--- begin Exercise material ---

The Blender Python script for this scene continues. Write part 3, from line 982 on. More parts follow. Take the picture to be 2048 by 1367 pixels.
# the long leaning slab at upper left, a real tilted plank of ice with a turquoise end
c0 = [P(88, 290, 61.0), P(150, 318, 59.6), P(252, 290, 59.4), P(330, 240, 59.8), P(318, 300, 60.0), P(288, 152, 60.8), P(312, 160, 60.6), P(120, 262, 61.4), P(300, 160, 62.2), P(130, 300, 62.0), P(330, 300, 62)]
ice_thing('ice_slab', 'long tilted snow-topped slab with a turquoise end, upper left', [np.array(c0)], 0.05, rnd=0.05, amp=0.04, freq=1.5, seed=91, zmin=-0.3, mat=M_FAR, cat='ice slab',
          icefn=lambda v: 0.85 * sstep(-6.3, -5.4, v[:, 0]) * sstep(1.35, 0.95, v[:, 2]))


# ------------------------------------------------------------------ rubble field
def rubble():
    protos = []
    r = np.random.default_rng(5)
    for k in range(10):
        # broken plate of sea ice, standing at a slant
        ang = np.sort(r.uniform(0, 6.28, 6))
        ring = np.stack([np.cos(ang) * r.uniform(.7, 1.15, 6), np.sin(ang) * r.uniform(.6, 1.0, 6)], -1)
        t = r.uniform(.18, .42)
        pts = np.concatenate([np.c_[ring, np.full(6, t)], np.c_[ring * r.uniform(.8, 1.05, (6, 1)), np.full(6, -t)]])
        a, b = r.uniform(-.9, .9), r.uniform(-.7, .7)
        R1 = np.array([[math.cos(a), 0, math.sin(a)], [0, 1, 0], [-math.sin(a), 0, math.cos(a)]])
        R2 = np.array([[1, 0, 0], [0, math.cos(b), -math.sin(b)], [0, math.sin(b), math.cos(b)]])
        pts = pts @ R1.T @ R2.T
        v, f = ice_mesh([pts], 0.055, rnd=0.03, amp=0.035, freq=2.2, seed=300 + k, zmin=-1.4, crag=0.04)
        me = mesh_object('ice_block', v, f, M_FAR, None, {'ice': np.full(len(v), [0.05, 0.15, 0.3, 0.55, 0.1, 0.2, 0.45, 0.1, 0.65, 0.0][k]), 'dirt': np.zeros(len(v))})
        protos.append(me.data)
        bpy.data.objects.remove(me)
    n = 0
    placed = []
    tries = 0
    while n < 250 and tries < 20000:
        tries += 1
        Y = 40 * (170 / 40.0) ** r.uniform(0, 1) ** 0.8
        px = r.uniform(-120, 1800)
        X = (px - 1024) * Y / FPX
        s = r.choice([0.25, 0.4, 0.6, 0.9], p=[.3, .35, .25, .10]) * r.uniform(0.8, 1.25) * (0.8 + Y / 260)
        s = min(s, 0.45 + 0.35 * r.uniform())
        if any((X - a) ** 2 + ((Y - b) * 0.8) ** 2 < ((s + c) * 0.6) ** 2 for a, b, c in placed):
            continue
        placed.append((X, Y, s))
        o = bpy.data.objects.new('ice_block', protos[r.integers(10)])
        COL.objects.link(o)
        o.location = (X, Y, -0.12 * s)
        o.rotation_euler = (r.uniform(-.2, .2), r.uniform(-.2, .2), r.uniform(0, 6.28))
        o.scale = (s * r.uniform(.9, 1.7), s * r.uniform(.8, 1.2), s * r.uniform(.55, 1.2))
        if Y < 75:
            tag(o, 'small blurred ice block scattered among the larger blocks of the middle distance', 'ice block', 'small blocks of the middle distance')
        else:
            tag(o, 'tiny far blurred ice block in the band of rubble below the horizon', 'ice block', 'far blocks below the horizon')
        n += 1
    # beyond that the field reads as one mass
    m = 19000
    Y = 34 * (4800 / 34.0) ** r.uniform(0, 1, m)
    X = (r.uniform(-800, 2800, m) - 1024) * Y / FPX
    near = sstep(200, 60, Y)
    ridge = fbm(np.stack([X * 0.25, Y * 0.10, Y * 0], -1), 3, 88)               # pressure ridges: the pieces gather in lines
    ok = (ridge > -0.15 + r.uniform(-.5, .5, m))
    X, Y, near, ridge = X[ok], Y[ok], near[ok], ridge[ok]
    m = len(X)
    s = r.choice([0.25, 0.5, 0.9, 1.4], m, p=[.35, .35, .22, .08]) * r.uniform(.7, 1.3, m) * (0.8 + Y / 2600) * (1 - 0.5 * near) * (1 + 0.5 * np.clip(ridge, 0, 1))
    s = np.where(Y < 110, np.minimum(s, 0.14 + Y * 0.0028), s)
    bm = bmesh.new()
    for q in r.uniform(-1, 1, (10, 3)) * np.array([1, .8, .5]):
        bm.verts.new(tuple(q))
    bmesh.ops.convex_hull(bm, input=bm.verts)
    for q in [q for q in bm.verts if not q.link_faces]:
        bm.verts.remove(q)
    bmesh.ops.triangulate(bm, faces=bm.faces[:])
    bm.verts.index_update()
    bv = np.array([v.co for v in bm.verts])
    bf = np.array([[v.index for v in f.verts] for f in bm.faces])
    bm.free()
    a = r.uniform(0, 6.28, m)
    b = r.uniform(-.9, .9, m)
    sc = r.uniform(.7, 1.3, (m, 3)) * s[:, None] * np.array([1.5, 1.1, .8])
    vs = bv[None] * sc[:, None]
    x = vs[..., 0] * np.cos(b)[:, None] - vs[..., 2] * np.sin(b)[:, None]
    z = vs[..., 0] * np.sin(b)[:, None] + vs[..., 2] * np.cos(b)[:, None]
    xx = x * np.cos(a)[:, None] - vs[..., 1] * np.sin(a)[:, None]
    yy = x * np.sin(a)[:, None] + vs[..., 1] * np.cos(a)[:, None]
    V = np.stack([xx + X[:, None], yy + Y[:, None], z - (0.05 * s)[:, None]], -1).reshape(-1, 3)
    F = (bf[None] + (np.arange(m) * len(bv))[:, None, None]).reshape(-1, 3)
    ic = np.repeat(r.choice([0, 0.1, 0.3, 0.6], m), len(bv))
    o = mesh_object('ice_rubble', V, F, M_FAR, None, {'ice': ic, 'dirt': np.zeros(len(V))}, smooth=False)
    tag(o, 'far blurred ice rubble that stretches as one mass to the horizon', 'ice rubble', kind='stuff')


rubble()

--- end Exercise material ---
--- begin Exercise material ---

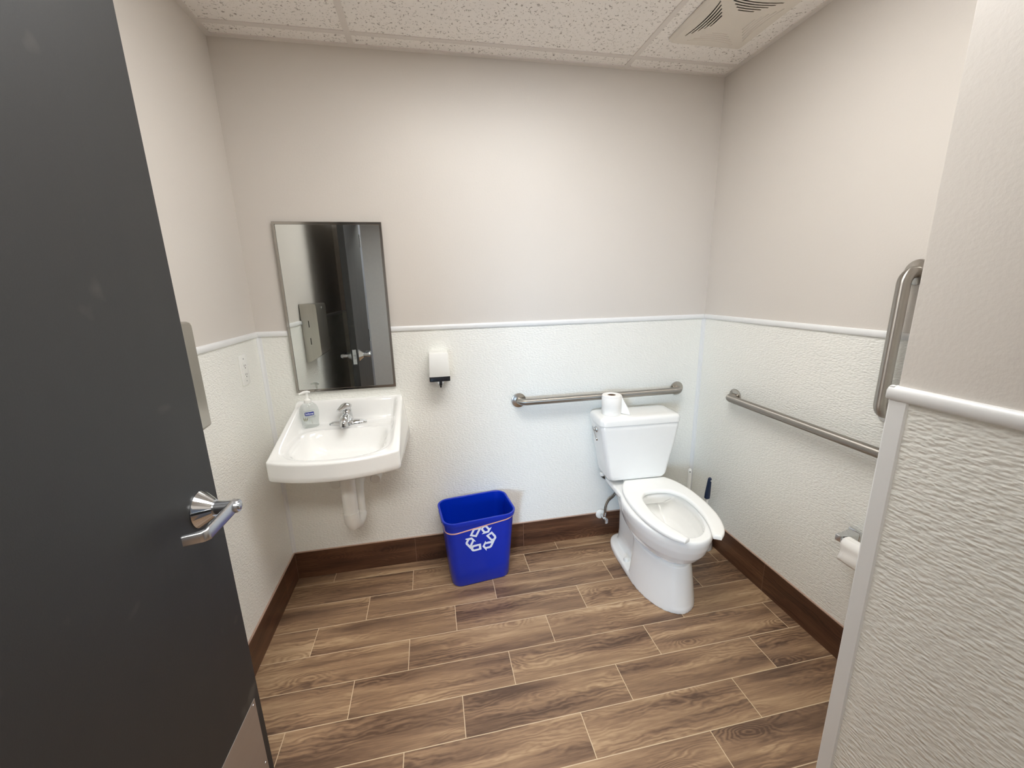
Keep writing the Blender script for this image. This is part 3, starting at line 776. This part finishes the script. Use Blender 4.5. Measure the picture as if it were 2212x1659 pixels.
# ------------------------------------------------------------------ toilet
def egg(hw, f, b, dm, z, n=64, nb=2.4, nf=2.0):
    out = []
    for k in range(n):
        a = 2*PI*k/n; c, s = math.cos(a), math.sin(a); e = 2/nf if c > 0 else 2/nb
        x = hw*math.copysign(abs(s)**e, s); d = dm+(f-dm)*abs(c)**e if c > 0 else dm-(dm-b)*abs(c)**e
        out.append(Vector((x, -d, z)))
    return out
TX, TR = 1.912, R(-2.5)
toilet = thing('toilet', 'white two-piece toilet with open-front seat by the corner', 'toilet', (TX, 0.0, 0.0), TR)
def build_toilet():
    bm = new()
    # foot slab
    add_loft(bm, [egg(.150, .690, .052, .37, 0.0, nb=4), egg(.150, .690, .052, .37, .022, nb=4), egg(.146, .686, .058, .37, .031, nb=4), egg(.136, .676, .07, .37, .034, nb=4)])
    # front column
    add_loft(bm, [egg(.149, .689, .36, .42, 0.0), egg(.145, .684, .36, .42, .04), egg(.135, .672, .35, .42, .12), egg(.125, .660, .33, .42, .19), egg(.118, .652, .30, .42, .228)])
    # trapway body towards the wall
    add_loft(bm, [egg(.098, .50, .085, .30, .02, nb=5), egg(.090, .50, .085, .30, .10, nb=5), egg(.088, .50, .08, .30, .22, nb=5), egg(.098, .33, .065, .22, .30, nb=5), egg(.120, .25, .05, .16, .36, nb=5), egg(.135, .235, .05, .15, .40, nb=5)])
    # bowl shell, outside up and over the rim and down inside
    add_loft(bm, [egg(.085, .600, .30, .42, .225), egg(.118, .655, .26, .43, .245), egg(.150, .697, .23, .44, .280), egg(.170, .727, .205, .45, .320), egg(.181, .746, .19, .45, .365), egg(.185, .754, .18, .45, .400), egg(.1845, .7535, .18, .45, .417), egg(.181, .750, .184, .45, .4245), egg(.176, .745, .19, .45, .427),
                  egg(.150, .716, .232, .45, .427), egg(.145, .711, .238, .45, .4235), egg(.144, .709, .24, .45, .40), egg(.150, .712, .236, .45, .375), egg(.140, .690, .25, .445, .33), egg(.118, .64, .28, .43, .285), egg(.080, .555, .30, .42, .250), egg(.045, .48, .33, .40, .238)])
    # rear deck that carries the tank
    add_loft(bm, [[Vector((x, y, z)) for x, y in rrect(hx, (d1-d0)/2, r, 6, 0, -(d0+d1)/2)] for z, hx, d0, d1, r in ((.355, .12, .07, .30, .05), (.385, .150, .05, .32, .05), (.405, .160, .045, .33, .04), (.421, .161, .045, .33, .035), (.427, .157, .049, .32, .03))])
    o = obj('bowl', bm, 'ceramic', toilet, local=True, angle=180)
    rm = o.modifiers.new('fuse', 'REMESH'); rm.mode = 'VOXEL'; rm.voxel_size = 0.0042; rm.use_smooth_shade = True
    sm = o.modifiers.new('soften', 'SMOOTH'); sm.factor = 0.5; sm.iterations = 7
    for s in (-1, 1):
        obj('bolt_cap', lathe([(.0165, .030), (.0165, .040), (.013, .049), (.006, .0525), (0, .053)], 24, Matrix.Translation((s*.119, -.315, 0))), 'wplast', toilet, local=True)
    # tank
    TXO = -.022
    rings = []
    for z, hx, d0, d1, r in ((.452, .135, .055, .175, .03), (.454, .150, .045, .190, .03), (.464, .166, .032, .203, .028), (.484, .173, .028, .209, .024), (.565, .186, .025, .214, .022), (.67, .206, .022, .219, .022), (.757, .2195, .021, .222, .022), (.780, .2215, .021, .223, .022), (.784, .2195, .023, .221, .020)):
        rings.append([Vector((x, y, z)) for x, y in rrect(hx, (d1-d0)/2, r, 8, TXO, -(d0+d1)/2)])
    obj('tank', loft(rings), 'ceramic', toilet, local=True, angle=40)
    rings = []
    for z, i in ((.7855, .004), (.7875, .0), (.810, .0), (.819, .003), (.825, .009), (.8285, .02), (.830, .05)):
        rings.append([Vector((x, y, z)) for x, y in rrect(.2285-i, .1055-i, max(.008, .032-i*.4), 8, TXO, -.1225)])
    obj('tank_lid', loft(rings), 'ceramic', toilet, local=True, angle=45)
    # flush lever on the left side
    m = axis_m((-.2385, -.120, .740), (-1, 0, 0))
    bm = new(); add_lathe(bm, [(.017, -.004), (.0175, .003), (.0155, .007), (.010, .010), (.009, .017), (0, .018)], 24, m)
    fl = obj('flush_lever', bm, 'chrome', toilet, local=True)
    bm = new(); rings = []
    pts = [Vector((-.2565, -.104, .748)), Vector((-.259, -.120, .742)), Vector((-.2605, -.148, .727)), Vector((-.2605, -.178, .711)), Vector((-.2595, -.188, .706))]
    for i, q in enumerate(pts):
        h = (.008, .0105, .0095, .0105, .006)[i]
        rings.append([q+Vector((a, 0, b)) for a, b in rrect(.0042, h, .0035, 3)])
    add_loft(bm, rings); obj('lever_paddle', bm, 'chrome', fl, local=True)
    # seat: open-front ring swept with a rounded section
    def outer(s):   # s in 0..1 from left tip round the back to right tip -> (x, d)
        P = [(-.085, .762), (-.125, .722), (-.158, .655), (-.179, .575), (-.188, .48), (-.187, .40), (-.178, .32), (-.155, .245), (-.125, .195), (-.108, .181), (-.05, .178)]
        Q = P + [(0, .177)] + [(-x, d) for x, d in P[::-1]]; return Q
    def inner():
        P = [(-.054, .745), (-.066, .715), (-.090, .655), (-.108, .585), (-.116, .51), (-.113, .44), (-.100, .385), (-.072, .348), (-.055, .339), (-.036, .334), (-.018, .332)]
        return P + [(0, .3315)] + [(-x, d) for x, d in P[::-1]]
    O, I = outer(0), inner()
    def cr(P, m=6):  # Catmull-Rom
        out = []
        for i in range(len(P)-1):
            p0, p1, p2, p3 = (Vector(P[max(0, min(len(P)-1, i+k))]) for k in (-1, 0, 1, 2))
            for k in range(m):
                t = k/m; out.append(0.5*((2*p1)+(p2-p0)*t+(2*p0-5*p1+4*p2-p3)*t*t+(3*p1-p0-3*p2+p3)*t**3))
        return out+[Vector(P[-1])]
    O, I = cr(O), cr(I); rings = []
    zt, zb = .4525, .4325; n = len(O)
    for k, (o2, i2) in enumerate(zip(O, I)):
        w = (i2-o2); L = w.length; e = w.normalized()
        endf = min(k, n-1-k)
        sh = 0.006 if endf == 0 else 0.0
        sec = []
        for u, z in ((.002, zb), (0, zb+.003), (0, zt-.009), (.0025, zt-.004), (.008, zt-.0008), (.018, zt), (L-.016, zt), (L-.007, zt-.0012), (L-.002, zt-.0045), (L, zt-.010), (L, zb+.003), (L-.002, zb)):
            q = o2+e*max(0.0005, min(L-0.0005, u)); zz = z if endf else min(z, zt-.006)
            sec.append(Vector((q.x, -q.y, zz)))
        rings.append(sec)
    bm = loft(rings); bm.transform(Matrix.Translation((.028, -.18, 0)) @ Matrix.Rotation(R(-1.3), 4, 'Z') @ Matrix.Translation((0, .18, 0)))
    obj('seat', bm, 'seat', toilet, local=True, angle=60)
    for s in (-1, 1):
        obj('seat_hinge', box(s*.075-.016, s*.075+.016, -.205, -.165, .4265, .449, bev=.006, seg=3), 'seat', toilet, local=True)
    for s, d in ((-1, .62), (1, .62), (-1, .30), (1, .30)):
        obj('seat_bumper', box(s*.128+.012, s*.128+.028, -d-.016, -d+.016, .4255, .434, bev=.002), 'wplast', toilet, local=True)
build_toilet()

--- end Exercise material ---
--- begin Exercise material ---

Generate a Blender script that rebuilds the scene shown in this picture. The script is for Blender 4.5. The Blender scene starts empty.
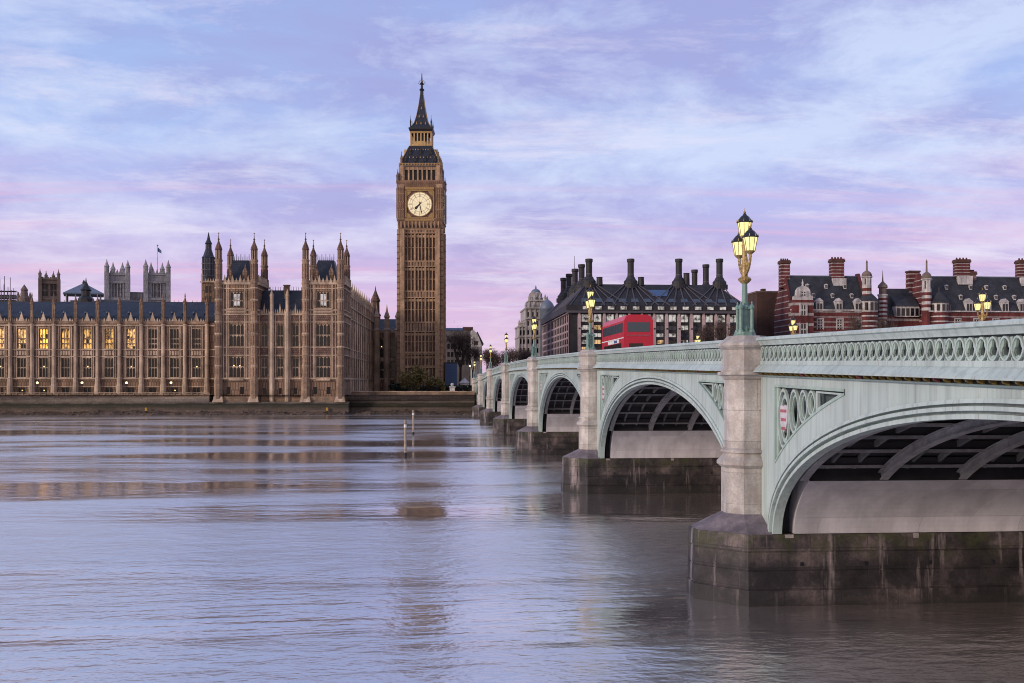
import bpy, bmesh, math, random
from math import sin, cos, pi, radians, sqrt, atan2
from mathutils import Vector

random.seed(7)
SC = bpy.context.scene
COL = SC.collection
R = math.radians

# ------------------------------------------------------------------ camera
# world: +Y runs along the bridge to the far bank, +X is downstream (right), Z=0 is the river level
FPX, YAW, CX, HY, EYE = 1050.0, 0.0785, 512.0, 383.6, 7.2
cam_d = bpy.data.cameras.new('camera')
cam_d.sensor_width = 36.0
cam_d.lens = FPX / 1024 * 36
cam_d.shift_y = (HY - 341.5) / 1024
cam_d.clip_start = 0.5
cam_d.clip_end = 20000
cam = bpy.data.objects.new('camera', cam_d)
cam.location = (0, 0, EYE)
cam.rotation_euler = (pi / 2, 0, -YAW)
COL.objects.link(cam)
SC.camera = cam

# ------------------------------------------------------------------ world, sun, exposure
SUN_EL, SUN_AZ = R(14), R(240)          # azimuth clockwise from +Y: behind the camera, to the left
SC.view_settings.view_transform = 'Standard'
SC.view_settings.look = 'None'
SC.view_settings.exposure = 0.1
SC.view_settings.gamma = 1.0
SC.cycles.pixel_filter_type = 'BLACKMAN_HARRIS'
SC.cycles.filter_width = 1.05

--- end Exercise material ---

### Requirements
The lines to collect are those holding the string "script"; copy them all.

### Task response
The Blender Python script for this scene continues. Write part 3, from line 982 on. More parts follow. Take the picture to be 2048 by 1367 pixels.
Keep writing the Blender script for this image. This is part 3, starting at line 776. This part finishes the script. Use Blender 4.5. Measure the picture as if it were 2212x1659 pixels.
Generate a Blender script that rebuilds the scene shown in this picture. The script is for Blender 4.5. The Blender scene starts empty.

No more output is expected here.